Plus de 100 000 personnes privées de leurs terres

Total a indiqué « prendre acte » de l’arrêt : « Cette décision tranche définitivement le débat sur la compétence en matière de plan de vigilance. »

C’est une « victoire importante », se sont félicitées de leur côté dans un communiqué les ONG. Ces associations accusent Total de ne pas prendre en compte les impacts sociaux et environnementaux du projet d’exploitation pétrolière situé sur les rives du lac Albert, dans l’ouest de l’Ouganda, et de l’oléoduc de 1 445 km qui permettra d’exporter le combustible fossile en traversant une partie du pays puis la Tanzanie pour gagner le port de Tanga, sur l’océan Indien. Quelque 100 000 personnes doivent être déplacées et un tiers des 400 forages doit être réalisé dans le parc national des Murchinson Falls qui abrite un nombre important d’espèces menacées d’extinction.

L’action intentée contre Total depuis octobre 2019 est la première basée sur la loi française relative au « devoir de vigilance » des multinationales. Cette loi de 2017 oblige toute multinationale à « prévenir les atteintes graves envers les droits humains » et « l’environnement » chez leurs sous-traitants et fournisseurs étrangers, par l’intermédiaire d’un « plan de vigilance ».

L’arrêt de la Cour de cassation constitue « une première victoire dans la longue bataille judiciaire que nous avons engagée contre la multinationale.

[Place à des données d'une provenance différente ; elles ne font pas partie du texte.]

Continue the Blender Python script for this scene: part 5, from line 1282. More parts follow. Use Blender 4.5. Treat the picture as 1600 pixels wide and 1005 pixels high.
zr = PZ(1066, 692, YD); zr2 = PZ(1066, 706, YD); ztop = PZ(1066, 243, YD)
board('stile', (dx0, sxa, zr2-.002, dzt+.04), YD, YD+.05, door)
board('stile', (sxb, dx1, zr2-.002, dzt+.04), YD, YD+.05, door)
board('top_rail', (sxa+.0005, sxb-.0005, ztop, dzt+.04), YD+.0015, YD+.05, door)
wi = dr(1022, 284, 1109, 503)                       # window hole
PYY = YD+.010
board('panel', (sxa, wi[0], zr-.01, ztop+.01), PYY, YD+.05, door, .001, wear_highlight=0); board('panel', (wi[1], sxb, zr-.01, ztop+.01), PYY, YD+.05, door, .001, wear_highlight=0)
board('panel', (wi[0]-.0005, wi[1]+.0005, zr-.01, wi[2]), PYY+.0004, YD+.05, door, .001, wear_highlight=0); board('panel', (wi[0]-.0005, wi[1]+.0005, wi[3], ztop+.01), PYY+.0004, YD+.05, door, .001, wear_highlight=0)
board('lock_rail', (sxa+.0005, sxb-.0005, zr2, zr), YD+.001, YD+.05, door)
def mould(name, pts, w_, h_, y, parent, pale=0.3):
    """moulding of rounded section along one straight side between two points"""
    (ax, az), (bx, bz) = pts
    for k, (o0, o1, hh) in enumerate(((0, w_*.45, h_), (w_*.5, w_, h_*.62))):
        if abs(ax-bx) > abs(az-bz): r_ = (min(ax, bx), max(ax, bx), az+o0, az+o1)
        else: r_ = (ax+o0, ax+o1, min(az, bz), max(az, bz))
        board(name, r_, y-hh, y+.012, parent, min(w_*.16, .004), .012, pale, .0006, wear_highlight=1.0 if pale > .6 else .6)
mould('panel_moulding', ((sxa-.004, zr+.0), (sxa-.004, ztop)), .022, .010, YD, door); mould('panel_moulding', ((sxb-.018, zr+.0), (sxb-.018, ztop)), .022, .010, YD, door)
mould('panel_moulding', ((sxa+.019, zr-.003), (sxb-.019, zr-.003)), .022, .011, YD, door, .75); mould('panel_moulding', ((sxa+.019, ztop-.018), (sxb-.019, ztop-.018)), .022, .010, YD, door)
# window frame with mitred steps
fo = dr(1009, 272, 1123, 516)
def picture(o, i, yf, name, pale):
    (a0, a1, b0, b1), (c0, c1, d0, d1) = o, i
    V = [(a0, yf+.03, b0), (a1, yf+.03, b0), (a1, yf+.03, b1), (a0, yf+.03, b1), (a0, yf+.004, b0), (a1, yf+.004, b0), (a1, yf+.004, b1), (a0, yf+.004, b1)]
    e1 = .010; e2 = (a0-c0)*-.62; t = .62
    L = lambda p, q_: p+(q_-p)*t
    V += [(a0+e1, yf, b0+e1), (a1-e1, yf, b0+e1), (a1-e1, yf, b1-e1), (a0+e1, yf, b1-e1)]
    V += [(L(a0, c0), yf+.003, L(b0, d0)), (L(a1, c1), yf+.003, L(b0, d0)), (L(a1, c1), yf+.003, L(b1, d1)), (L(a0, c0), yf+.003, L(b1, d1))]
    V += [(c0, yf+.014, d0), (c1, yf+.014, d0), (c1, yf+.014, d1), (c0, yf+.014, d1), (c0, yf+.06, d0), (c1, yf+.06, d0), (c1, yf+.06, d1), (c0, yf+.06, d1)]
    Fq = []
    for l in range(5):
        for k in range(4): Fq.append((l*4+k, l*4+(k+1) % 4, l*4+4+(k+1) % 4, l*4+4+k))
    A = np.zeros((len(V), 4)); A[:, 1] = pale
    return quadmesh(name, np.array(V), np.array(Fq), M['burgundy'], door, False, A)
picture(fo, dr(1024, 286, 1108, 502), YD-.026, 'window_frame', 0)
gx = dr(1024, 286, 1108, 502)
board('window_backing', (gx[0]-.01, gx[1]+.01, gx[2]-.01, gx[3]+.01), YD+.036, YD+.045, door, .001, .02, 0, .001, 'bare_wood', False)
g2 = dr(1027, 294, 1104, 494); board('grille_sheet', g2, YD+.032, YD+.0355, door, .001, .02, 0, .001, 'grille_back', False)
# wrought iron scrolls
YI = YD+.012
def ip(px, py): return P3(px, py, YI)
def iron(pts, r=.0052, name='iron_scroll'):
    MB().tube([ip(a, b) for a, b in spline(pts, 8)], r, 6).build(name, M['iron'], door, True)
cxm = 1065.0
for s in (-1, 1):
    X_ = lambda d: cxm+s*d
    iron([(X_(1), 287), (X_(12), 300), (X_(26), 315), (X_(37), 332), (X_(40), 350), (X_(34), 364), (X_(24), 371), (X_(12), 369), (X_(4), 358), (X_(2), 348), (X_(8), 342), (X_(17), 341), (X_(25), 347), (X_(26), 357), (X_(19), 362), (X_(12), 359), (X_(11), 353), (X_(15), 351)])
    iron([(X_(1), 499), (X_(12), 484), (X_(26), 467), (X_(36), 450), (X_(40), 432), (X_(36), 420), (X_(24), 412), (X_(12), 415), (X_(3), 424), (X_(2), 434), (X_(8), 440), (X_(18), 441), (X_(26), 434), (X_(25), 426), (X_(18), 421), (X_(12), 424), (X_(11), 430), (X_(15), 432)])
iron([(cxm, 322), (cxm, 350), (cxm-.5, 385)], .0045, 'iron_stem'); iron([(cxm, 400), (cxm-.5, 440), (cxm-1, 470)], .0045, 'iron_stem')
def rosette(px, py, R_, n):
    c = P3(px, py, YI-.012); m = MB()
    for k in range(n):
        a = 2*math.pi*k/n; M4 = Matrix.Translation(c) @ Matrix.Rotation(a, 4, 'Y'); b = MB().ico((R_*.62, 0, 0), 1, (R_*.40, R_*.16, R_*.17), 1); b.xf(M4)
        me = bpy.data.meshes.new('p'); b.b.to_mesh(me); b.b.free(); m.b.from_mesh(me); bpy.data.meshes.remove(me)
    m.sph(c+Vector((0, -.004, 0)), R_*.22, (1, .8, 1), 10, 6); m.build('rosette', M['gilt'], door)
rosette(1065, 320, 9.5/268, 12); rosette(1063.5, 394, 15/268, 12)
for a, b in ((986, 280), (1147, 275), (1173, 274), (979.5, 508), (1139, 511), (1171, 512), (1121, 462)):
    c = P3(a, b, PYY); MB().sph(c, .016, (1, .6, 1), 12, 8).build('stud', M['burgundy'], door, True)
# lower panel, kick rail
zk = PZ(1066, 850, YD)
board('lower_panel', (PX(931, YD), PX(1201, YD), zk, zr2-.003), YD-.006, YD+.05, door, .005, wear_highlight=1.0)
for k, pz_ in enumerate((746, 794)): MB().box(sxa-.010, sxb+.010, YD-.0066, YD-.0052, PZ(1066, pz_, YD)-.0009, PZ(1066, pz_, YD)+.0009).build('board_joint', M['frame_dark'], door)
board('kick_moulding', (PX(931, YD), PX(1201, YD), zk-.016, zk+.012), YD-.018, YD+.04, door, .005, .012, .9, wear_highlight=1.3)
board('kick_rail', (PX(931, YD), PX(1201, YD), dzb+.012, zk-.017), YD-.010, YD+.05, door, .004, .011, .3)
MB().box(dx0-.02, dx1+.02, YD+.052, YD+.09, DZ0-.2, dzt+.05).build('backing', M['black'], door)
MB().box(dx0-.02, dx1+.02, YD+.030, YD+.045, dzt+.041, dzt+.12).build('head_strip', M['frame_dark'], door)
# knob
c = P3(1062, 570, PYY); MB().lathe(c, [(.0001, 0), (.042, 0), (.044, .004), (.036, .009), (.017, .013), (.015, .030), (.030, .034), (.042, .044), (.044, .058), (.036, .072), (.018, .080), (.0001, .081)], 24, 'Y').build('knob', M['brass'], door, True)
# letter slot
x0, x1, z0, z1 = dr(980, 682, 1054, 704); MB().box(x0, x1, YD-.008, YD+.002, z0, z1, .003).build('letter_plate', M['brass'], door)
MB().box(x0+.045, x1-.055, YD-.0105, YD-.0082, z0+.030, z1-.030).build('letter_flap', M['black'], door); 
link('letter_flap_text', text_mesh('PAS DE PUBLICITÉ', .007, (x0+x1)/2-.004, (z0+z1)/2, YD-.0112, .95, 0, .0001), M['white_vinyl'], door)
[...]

Nous allons enfin pouvoir nous concentrer sur le fond de l’affaire », a réagi Thomas Bart, de Survie, cité dans un communiqué. Les ONG déplorent toutefois que ces « deux longues années » consacrées à trancher sur la compétence du tribunal judiciaire, aient engendré des délais dommageables aux populations victimes du projet : « Pendant ce temps, selon nos enquêtes, plus de 100 000 personnes sont toujours privées totalement ou partiellement de leurs terres et de leurs moyens de subsistance en Ouganda et en Tanzanie », a alerté Juliette Renaud, des Amis de la Terre France.